What is expected:
Give only the number of lines below that contain the word "picture".

Dataset section:
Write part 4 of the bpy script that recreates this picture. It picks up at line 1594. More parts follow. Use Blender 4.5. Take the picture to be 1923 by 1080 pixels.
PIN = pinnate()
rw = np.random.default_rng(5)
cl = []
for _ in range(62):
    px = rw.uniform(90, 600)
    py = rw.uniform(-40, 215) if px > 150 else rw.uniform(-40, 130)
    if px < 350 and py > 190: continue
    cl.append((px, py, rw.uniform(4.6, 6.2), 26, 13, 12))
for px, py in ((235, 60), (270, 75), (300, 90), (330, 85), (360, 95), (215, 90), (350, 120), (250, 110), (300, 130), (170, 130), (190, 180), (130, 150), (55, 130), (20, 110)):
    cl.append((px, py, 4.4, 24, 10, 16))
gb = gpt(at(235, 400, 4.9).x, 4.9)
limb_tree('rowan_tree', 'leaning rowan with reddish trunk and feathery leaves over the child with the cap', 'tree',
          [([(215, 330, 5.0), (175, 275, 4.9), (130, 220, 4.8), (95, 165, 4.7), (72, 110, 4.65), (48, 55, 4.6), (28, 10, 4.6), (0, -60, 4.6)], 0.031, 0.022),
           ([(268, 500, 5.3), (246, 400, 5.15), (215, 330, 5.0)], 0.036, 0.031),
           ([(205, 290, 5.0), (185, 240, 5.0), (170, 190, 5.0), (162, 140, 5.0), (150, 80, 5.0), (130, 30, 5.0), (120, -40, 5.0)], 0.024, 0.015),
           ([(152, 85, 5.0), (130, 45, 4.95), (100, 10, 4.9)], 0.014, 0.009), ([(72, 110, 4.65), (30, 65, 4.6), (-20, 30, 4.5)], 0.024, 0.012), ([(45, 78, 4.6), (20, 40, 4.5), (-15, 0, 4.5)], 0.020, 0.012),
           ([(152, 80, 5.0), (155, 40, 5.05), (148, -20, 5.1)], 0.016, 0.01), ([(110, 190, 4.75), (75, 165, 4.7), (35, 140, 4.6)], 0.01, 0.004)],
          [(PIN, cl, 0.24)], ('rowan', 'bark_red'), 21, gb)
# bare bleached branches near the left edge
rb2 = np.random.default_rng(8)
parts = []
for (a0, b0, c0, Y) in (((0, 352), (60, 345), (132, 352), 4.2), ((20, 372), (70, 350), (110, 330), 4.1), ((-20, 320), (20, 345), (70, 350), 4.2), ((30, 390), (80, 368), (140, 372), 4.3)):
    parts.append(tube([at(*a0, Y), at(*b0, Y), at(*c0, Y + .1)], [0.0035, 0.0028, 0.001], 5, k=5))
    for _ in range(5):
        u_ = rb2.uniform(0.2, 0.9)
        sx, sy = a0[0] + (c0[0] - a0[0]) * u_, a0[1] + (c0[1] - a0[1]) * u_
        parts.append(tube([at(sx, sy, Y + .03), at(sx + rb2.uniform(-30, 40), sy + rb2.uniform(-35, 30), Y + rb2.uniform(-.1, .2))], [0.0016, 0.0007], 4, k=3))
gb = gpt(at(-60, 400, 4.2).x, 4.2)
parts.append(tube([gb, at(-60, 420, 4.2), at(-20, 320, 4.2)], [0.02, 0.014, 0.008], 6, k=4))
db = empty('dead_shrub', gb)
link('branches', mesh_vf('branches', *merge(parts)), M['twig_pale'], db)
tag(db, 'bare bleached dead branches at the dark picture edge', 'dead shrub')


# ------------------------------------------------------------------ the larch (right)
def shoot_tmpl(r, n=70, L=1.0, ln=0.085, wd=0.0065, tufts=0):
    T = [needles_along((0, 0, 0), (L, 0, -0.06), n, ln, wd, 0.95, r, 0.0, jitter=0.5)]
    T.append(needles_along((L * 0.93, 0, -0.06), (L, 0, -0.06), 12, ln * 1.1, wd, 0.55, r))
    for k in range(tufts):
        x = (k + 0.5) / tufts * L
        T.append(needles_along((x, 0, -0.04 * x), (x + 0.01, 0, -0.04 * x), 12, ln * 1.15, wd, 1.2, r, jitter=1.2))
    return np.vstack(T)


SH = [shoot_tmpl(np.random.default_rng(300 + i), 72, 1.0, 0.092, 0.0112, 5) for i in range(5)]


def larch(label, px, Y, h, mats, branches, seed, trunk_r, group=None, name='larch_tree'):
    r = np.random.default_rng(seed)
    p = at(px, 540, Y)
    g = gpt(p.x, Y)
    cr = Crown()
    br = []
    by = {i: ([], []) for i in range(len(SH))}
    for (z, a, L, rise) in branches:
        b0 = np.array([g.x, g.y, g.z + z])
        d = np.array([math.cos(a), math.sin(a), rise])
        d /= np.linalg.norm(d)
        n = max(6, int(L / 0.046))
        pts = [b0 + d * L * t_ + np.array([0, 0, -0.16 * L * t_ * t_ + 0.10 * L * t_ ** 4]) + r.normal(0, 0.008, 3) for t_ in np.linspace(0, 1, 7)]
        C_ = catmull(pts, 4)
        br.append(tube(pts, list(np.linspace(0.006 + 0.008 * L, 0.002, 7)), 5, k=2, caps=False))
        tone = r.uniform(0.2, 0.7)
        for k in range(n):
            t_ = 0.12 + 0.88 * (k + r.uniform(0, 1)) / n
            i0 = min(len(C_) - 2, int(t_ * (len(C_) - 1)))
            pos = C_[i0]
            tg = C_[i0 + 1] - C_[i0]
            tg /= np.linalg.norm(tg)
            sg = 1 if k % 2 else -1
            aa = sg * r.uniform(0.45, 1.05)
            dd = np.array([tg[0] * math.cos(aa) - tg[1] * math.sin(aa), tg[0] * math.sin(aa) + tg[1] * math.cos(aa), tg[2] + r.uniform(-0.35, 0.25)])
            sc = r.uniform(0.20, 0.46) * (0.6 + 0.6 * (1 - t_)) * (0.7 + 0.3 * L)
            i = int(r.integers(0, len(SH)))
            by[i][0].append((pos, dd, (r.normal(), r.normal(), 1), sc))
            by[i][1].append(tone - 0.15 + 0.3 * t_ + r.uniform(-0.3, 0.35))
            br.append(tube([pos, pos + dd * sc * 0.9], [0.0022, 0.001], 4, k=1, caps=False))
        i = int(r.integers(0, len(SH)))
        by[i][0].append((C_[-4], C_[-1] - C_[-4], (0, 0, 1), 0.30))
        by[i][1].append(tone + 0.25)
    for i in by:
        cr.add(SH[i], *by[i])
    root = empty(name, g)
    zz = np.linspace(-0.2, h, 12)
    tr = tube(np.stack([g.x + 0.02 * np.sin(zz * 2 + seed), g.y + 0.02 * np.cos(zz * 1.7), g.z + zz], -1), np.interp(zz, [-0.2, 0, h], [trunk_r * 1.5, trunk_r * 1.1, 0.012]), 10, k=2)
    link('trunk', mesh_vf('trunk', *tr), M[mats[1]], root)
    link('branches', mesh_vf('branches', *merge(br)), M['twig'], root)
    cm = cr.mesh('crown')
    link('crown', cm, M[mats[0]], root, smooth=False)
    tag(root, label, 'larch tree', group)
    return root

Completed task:
2